Benefits at a Glance
| Feature | Details |
|---|---|
| Scheme Name | Pradhan Mantri Jeevan Jyoti Bima Yojana (PMJJBY) |
| Type | Term life insurance |
| Annual Premium | ₹436 (auto-debit) |
| Coverage Amount | ₹2,00,000 |
| Eligibility | 18–50 years of age with a savings or post office account |
| Coverage Period | 1 June – 31 May each year |
| Lien Period | First 30 days for non-accidental deaths |
| Enrollment Location | Bank/Post Office |
| Claim Beneficiary | Nominee |
| Tax Benefit | Premium eligible under Section 80C (as per tax norms) (Kotak Life) |
Common Mistakes to Avoid
Even though the PMJJBY life insurance scheme is simple, some common pitfalls include:
- Not having sufficient balance in your account around renewal time (late May), which can cause non-renewal.

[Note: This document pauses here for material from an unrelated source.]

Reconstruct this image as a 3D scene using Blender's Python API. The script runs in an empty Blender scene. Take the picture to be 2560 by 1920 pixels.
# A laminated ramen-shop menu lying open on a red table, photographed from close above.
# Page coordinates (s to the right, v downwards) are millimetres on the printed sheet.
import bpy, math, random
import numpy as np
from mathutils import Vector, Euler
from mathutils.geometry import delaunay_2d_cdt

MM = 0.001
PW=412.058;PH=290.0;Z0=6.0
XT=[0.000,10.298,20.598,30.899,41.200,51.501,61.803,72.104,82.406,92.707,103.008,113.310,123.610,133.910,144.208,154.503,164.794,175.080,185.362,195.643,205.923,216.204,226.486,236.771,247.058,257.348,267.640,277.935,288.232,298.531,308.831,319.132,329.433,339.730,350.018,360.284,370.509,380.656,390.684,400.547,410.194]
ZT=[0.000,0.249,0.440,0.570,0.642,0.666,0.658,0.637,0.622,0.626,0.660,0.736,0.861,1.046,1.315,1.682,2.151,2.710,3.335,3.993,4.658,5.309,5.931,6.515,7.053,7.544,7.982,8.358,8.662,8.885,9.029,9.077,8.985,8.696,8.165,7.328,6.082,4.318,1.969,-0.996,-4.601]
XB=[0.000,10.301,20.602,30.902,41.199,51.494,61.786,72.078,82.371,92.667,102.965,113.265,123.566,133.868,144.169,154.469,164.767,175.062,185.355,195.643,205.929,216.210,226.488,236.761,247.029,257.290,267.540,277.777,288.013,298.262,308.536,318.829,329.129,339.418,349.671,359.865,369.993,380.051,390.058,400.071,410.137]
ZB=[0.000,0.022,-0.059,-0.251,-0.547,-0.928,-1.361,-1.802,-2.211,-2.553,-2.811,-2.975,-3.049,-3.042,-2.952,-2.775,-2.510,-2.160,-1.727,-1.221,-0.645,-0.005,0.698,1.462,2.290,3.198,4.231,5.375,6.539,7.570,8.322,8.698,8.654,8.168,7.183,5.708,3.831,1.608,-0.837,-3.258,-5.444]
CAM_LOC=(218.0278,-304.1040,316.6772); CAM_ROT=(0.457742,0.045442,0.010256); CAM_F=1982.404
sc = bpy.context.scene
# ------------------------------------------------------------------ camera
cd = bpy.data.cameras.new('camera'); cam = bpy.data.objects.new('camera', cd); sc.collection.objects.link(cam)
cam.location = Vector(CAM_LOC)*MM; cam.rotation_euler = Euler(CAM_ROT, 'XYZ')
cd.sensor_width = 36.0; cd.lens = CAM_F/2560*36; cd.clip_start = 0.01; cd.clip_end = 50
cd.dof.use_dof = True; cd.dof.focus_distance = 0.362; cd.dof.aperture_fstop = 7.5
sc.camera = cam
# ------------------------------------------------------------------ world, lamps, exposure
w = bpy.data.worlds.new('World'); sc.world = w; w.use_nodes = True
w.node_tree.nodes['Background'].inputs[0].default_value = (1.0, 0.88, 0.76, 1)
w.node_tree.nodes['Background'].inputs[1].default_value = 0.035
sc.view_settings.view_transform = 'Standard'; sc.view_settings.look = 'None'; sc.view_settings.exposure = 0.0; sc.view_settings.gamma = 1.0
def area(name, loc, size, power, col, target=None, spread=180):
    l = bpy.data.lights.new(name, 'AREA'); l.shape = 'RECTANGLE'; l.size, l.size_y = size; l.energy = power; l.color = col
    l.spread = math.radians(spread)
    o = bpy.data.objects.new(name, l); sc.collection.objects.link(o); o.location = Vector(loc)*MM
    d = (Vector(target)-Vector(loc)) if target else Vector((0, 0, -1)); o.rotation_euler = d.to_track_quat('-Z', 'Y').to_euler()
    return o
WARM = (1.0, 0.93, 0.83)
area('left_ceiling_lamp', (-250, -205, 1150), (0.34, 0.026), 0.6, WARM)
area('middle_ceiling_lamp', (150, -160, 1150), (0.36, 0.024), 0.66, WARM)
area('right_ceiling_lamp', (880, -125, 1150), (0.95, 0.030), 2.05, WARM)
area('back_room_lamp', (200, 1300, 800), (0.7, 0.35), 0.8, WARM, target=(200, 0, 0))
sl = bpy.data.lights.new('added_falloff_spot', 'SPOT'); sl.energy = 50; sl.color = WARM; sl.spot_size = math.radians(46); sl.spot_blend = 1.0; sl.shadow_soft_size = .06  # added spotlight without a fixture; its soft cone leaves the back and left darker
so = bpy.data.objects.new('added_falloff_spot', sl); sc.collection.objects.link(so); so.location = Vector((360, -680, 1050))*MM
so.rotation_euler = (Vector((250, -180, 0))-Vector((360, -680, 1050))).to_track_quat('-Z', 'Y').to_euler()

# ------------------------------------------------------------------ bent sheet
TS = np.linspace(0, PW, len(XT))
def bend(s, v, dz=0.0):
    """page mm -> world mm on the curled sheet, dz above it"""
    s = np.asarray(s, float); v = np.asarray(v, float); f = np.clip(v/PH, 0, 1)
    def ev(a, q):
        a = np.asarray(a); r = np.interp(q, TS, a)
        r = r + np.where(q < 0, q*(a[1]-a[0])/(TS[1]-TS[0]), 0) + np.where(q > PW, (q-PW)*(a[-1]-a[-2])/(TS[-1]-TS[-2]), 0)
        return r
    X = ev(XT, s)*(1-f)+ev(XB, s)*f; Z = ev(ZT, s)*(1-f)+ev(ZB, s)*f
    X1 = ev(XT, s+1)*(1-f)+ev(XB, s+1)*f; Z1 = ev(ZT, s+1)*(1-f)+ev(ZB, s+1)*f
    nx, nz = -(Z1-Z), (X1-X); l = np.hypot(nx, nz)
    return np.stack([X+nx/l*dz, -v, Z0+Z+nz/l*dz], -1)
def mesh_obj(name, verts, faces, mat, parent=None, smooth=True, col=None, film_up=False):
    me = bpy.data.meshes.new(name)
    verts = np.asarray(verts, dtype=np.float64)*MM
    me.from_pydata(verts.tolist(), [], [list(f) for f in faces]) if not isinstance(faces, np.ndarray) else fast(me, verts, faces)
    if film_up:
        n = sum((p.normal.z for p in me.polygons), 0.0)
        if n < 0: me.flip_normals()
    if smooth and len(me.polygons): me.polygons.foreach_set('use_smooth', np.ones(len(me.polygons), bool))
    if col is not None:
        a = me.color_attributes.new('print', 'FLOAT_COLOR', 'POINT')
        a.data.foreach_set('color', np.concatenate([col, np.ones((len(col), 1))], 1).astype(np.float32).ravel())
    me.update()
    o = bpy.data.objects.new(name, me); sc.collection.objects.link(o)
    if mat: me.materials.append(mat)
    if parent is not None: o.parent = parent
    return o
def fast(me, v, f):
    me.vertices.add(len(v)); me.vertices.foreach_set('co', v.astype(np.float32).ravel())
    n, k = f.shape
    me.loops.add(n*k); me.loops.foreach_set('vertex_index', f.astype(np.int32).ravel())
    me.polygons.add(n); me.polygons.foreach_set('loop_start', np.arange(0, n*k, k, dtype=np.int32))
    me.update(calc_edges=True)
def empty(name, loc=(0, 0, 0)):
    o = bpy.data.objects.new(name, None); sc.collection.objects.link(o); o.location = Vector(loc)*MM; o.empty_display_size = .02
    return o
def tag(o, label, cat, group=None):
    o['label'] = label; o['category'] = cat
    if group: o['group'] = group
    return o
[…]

- Not retaining acknowledgment slips — essential if you need to file a claim.
- Assuming enrollment happens automatically — consent is legally required though some users report unwanted debits without explicit consent (this is a complaint mentioned by some account holders).
If your bank debits premium without your consent, you can file a formal complaint with the bank or even escalate to the RBI Ombudsman for resolution.
Conclusion: Is PMJJBY Worth It?
The PMJJBY life insurance scheme is one of the most accessible and affordable life insurance options in India today. With a nominal annual premium of ₹436, it offers a straightforward and immediate safety net that can make a real difference for families if the unexpected happens. While it’s not a substitute for comprehensive life insurance plans with higher coverage, riders, or investment components, for its purpose — basic financial protection for the uninsured — it performs admirably.

To explore official details and read FAQs straight from the source, visit the Department of Financial Services website or check the India Post PMJJBY page. (Department of Financial Services)
Frequently Asked Questions (FAQs)
1. What is the annual premium for the PMJJBY life insurance scheme?
The standard annual premium is ₹436, which is auto-debited from your bank or post office account.
2. Who is eligible to enroll in PMJJBY?
Indian Individuals aged 18 to 50 years with a savings bank or post office account can join the scheme.
3. What is the coverage amount under PMJJBY?
The scheme provides a life insurance cover of ₹2,00,000 payable to the nominee upon the policyholder’s death.
4. Does PMJJBY cover death due to natural causes?
Yes, death due to any cause is covered, except during the 30-day lien period for new enrollees (accidental death is covered even then).
5. Can I renew my PMJJBY policy every year?
Yes, as long as you keep the ₹436 premium paid annually through auto-debit, your coverage will renew for another year automatically.